3RD IEEE/IFIP Workshop on Security for Emerging Distributed Network Technologies (DISSECT)
Secure and Integrated Management in the Cloud and 5G Era
Co-located with IEEE/IFIP IM 2017
Lisbon, Portugal
Keynote II (back to main page)
Shih-Kun Huang
Professor @ National Chiao Tung University, Taiwan
Exploit Generation: Bug as a Backdoor (BaaB)
April 23rd, 1:30pm - 2:30pmAbstract: Software crash is inevitable and the most common type of software failures. This type of failures is characterized in software testing, reliability, and quality assurance, but not in the cyber security. We have studied the software crash behaviors by constructing symbolic failure models, and automatically produce software attacks through the manipulation of the symbolic model. This work has revealed a severe cyber security threats against software quality. That is, software crash failures introduced by bugs are able to be automatically exploited. If bugs are exploited and attacked, arbitrary code can be executed and a backdoor channel will be built. That is the concept and talk title of Bugs as a Backdoor.
If a backdoor channel is built by embedding bugs in the system, former research on Trojan horse identification will be reduced to the finding of software bugs, still an intractable problem in software engineering, and programming languages.
In this talk, we will introduce the development of exploitable crash detection and the process of automatic exploits (attack input) generation. The generation process has been improved and 7,000 times faster than our initial attempt. If attacks are generated by tools from software crashes, Bugs as a Backdoor is feasible without writing an explicit Trojan horse in the system.

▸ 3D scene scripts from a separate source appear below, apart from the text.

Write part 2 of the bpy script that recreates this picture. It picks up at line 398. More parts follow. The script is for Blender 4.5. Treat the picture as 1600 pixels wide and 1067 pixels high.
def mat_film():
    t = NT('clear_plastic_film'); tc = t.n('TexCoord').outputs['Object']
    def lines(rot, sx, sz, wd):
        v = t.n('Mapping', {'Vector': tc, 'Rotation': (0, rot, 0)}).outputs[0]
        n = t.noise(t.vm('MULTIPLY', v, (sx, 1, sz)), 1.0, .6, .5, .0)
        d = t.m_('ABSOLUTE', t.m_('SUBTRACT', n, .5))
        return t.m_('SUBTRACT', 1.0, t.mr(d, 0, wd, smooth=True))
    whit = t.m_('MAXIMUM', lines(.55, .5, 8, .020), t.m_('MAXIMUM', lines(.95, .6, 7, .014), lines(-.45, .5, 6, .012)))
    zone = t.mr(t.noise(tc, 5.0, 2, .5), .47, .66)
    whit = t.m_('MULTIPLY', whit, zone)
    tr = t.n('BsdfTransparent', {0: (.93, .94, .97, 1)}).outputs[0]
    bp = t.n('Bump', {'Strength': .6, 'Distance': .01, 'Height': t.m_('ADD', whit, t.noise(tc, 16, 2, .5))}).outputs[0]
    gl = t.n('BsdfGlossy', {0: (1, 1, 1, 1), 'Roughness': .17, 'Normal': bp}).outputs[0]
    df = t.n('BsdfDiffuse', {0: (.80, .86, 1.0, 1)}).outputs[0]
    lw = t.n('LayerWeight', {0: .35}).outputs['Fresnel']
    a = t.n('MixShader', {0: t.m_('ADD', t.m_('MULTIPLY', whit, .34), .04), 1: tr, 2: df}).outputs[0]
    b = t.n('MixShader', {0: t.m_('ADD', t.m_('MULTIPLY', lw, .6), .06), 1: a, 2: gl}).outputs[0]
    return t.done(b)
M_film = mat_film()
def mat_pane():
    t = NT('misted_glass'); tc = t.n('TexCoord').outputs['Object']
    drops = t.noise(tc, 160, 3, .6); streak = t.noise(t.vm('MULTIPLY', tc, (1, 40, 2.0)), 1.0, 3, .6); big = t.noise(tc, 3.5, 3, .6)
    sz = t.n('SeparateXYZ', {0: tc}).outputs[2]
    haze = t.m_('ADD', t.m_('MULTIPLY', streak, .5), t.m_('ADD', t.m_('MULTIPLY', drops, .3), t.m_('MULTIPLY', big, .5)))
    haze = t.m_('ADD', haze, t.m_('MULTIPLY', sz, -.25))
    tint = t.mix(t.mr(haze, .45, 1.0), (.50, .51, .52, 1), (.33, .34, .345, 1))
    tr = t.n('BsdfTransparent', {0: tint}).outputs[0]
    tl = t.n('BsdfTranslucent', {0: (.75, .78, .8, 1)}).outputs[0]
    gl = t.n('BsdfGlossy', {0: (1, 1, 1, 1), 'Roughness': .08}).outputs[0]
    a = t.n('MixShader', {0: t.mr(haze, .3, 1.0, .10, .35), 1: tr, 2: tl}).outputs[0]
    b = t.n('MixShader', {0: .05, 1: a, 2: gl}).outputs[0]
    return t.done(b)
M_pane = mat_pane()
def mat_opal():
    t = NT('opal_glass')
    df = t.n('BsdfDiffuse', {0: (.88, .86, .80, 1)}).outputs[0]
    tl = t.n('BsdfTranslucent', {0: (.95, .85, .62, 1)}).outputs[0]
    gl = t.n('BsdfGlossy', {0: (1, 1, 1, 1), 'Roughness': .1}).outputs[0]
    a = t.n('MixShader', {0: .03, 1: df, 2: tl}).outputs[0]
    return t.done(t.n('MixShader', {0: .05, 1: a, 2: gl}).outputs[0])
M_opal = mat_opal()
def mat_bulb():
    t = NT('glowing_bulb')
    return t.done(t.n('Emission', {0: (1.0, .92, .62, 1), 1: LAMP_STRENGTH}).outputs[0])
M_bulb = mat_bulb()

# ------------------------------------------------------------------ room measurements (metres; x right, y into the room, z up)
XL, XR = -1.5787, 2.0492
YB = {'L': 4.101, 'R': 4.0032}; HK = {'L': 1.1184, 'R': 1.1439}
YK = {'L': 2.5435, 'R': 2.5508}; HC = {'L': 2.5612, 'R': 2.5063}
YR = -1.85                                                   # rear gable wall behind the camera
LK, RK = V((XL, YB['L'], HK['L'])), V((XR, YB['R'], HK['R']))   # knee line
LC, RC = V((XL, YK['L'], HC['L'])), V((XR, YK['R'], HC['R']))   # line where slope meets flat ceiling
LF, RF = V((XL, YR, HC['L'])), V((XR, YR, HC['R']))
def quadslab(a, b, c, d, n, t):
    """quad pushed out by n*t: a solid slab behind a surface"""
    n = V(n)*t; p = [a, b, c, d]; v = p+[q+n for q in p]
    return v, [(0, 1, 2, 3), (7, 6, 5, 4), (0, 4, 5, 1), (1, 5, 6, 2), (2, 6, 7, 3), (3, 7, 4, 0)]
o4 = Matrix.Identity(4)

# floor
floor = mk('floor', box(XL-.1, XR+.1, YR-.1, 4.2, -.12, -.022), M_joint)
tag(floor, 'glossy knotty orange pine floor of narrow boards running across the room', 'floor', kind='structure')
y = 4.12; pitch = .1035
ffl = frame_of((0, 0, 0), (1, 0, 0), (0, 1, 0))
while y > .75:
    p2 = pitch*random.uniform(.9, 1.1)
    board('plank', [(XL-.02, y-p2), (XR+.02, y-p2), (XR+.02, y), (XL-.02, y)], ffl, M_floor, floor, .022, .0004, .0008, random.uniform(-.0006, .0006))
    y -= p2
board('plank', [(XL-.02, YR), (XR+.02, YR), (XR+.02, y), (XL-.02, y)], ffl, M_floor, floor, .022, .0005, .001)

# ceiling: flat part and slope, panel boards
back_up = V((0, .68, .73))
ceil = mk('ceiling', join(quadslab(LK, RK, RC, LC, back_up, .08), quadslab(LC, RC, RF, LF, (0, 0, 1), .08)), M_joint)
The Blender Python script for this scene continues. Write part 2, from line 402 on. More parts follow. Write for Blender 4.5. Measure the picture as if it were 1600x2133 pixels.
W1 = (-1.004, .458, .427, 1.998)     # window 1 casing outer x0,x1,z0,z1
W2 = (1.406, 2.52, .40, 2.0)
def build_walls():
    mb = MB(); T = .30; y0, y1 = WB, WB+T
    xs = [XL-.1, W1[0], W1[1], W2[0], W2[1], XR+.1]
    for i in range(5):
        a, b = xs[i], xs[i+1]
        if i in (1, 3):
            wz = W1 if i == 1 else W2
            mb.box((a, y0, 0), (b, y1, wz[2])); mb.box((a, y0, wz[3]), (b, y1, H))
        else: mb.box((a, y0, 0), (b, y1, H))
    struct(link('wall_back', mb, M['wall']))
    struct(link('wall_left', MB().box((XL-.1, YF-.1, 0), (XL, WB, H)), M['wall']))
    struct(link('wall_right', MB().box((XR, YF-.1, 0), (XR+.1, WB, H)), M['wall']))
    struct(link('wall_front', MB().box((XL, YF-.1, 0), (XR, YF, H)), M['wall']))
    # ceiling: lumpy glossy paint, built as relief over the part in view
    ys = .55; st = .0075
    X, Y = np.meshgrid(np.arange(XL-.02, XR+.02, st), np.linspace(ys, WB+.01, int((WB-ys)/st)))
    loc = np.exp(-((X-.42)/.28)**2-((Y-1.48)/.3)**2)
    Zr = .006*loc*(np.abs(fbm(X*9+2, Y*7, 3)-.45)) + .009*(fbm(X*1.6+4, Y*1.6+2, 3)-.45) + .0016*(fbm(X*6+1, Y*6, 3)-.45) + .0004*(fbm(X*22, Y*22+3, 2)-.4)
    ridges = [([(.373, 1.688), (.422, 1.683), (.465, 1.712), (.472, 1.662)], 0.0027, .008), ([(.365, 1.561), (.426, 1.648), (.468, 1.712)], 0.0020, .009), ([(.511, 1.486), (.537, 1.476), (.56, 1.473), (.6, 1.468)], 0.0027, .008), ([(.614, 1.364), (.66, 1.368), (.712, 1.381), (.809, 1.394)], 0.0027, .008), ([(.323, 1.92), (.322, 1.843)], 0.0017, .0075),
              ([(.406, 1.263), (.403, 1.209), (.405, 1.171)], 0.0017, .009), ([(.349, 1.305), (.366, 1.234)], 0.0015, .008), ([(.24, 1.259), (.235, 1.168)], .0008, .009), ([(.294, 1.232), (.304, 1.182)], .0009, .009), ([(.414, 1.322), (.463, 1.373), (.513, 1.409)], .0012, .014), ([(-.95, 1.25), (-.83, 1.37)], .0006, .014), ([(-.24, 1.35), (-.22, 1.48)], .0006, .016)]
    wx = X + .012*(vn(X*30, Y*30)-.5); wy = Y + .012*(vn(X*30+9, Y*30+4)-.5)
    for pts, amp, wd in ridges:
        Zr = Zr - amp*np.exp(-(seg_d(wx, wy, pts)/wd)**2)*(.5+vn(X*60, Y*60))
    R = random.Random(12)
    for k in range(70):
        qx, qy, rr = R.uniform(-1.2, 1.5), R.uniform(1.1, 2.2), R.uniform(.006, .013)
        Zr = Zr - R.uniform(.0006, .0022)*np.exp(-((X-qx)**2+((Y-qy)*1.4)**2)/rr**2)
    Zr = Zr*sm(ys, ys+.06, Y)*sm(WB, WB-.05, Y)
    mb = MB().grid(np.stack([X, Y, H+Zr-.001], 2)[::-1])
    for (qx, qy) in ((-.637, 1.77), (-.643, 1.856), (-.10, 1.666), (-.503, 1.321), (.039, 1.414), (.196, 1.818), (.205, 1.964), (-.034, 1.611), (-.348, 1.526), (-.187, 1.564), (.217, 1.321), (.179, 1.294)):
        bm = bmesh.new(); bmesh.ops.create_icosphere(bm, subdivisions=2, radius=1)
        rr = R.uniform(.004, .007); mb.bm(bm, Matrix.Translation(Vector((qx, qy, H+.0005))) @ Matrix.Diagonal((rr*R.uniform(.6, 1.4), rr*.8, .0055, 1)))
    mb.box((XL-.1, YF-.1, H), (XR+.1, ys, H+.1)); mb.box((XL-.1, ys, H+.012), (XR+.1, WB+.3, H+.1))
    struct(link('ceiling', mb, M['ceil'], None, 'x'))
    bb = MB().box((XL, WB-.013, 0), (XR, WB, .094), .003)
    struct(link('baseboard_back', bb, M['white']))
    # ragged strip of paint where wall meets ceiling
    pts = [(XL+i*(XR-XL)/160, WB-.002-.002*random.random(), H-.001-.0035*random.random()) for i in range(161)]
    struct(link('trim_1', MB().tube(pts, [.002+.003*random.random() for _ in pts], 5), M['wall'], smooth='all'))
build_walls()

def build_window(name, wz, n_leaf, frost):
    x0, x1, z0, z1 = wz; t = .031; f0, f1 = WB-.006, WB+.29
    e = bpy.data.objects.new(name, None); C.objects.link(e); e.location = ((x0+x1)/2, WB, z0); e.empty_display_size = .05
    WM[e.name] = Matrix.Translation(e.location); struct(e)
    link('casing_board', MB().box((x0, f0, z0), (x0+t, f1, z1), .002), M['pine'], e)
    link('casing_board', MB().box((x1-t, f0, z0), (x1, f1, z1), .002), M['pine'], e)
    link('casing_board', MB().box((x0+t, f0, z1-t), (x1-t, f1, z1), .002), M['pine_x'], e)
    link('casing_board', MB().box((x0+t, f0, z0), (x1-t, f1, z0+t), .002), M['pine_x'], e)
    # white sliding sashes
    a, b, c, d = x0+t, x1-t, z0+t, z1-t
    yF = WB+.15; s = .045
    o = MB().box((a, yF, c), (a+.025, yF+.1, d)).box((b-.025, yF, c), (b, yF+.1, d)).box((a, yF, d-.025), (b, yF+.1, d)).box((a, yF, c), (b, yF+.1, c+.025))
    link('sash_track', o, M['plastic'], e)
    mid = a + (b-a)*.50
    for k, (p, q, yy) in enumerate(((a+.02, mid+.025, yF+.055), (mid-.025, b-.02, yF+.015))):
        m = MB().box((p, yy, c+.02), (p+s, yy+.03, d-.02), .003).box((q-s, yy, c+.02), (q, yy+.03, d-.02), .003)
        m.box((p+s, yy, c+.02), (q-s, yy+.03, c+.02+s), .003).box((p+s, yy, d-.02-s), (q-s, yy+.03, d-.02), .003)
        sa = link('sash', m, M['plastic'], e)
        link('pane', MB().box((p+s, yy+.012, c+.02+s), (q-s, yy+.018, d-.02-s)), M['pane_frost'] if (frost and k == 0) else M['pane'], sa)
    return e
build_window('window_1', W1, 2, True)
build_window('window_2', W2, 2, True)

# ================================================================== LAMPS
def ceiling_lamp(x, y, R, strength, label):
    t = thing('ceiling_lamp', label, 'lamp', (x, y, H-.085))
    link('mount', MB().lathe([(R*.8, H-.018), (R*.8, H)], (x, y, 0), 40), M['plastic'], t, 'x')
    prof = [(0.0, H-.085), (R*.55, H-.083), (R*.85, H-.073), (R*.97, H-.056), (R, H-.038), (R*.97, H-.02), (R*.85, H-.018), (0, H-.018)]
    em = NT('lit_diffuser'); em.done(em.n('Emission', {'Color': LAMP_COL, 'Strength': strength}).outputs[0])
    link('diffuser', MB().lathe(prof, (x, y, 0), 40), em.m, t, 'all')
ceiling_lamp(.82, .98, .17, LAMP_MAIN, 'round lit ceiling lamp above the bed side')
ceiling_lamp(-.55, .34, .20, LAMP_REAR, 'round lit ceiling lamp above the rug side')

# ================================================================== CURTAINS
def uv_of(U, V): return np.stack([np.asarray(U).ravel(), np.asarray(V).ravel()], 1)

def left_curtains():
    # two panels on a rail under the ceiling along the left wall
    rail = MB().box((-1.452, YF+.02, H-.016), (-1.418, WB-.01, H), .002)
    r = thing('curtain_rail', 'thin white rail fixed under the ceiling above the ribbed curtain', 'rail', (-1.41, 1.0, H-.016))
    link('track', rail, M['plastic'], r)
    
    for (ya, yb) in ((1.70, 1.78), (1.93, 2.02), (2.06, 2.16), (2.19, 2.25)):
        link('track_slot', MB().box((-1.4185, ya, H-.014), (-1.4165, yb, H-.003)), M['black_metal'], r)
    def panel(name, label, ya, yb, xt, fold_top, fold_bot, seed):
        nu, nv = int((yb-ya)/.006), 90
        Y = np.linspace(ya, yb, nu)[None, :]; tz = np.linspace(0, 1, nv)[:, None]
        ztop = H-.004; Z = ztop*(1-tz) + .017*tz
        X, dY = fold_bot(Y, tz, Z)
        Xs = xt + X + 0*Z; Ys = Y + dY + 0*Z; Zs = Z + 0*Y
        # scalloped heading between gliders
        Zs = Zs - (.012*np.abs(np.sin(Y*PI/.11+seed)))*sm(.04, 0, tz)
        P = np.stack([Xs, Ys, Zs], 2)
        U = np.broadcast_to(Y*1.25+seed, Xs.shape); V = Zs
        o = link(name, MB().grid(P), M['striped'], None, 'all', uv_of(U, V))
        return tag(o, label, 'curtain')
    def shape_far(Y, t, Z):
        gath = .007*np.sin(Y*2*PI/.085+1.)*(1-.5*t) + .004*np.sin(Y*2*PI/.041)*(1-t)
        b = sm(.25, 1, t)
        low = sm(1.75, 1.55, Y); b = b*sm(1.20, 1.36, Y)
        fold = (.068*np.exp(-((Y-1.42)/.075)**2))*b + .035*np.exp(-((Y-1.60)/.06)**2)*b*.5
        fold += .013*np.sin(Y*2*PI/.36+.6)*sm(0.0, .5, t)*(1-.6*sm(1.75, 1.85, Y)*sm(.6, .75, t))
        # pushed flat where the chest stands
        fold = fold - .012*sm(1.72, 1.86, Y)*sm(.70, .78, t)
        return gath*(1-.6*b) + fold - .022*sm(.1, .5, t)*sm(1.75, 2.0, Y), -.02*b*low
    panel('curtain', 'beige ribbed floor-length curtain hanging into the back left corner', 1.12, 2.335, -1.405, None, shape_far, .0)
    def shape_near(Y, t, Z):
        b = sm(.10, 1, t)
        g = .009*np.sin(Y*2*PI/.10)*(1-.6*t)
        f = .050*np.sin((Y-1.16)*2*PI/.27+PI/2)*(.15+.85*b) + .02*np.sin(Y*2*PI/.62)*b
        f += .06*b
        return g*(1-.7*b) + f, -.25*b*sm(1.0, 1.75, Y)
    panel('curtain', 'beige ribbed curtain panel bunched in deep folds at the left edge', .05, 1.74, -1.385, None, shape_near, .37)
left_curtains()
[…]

A programmer or the software vendor can leave bugs in the system, as unintended features and deniable trapdoors.
Biography: Shih-Kun Huang received his B.S. (1989), M.S. (1991) and Ph.D. (1996) in Computer Science and Information Engineering from the National Chiao Tung University, and was an assistant research fellow at the Institute of Information Science, Academia Sinica between 1996 and 2004. Currently he is the deputy director of Information Technology Service Center, and a professor of Department of Computer Science, National Chiao Tung University. Dr. Huang's research integrates software engineering, and programming languages to study cyber security and software attacks. He is the Principal Investigator of the MOST project on Exploitable Software Crash (CRAX and CRAXweb).